Stephen Watson, Managing Director, Discover Digital, making a presentation

Discover Digital, a South African media technology and content company, has announced that it is rolling out video-on-demand (VOD) server technology across markets in Africa as the firm prepares to launch a new video streaming service for viewers across the continent.

The Johannesburg-based company said it is building “in-market content distribution networks (CDNs) and local caching” to support higher quality video streaming without buffering at a competitive price, according to a statement released on Wednesday.

“Africa has been under-served in terms of local CDNs,” said Leon van den Berg, Discover Digital’s Head of Technology. “You had the SEACOM cable and touchpoints running around the edge of the continent, and very little going inland. And when the content is hosted abroad and not cached in-country, there is typically a degraded viewing experience. This is why you’re still likely to find more buffering on video hosted abroad than that coming from a local VOD service.”

Discover Digital said it is partnering with Broadpeak, a French CDN technology specialist, to deploy a multi-tenanted CDN and cloud-based infrastructure across the continent. The CDN infrastructure will support its own upcoming VOD service as well as other VOD players in the market.

“We’re not building this highway for ourselves – we’re building it out of a current need for us and a future need for others,” said Stephen Watson, Discover Digital’s Managing Director. “Our strategy is to support other players, including competitor VOD players, with solutions in every country.”

Discover Digital said it currently has two CDNs in South Africa and a CDN and cloud service that goes into Zimbabwe. The company said it also has a CDN in Zambia and a CDN is now being deployed into Nigeria.

“As Discover Digital expands across the continent, it will launch an in-market CDN in each new region,” the company said.

On Thursday, Watson told Bloomberg that Discover Digital is starting a new online TV service in South Africa in partnership with Investec, an investment advisory firm. Watson said the new service will provide a mix of on-demand subscription content and pay-per-view entertainment as well as sports coverage and news services.

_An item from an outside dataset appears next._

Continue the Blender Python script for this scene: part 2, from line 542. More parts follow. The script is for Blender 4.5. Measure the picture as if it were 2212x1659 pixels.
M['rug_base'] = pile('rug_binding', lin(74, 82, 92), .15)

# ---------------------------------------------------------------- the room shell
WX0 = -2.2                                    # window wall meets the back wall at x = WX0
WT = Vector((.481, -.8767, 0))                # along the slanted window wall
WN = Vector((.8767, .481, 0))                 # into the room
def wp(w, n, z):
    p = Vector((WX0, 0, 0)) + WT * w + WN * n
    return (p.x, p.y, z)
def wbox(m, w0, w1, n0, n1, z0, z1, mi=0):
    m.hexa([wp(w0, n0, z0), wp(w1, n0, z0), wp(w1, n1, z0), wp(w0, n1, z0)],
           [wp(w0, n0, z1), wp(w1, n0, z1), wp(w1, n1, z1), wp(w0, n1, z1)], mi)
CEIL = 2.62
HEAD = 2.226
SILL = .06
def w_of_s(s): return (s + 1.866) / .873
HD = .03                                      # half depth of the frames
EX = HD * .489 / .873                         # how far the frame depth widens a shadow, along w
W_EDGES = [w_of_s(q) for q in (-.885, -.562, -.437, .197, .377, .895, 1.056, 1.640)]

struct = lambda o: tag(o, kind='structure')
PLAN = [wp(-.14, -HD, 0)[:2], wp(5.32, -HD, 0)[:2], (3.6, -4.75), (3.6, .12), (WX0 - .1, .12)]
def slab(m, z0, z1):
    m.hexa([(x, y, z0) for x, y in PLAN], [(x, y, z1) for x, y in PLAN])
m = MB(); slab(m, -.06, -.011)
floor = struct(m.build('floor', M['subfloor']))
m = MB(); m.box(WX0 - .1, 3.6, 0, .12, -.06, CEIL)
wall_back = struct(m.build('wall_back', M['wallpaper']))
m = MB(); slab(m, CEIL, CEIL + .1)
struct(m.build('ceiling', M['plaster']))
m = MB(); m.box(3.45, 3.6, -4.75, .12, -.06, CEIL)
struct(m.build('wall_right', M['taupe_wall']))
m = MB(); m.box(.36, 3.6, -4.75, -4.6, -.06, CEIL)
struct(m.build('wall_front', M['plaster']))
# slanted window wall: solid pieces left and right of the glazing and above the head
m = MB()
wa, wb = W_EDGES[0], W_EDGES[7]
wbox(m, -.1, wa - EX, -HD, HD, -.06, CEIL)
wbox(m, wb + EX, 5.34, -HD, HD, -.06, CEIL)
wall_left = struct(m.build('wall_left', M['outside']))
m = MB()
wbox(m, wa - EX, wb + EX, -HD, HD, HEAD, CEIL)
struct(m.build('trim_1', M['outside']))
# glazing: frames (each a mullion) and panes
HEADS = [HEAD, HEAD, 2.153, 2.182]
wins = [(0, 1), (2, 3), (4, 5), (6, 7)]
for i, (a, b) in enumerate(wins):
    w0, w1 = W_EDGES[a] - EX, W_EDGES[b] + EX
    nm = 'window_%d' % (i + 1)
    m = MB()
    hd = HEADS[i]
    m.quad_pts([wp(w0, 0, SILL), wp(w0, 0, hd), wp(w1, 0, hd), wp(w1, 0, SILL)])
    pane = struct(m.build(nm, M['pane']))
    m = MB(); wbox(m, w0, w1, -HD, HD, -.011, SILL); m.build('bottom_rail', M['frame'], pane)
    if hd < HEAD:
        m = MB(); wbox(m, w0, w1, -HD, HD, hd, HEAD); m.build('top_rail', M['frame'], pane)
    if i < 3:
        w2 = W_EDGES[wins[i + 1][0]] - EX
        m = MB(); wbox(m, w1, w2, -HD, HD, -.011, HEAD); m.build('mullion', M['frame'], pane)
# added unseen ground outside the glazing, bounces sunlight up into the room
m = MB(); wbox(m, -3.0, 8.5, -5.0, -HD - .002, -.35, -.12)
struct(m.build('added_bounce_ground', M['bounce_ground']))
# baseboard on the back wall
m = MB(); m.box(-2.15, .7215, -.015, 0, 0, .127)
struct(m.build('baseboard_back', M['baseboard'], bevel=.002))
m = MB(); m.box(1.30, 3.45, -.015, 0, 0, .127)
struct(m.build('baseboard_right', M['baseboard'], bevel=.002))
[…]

The Discover Digital CEO said the company has secured licensing deals with six Hollywood studios – including Sony Corporation and Walt Disney – to support its new service. Watson also said Discover Digital has signed an agreement with Sun International, a leading South African hoteling company, to enable hotel guests access its online TV content for free.

According to Bloomberg, Discover Digital’s new service will join a wave of online TV providers seeking to grab subscribers in Africa as broadband and mobile Internet becomes faster and cheaper to fuel demand for video-on-demand services.

The surge in online TV providers poses a threat to DSTV, owned by Naspers, which has long been the dominant pay-tv provider on the continent. Naspers launched Showmax in 2015 in response to growing competition.

Besides Discover Digital, other new entries to Africa’s online TV market are Netflix, the US giant, which expanded to the continent in January 2016; Kwese, which is owned by Strive Masiyiwa, the billionaire founder of the Econet Group; and Ericsson’s Nuvu, which has partnered with Bharti Airtel in Nigeria and Econet Wireless in Zimbabwe.

Iflix, a video streaming service with customers mostly in southeast Asia, plans to start streaming TV shows in Africa this month, according to Bloomberg.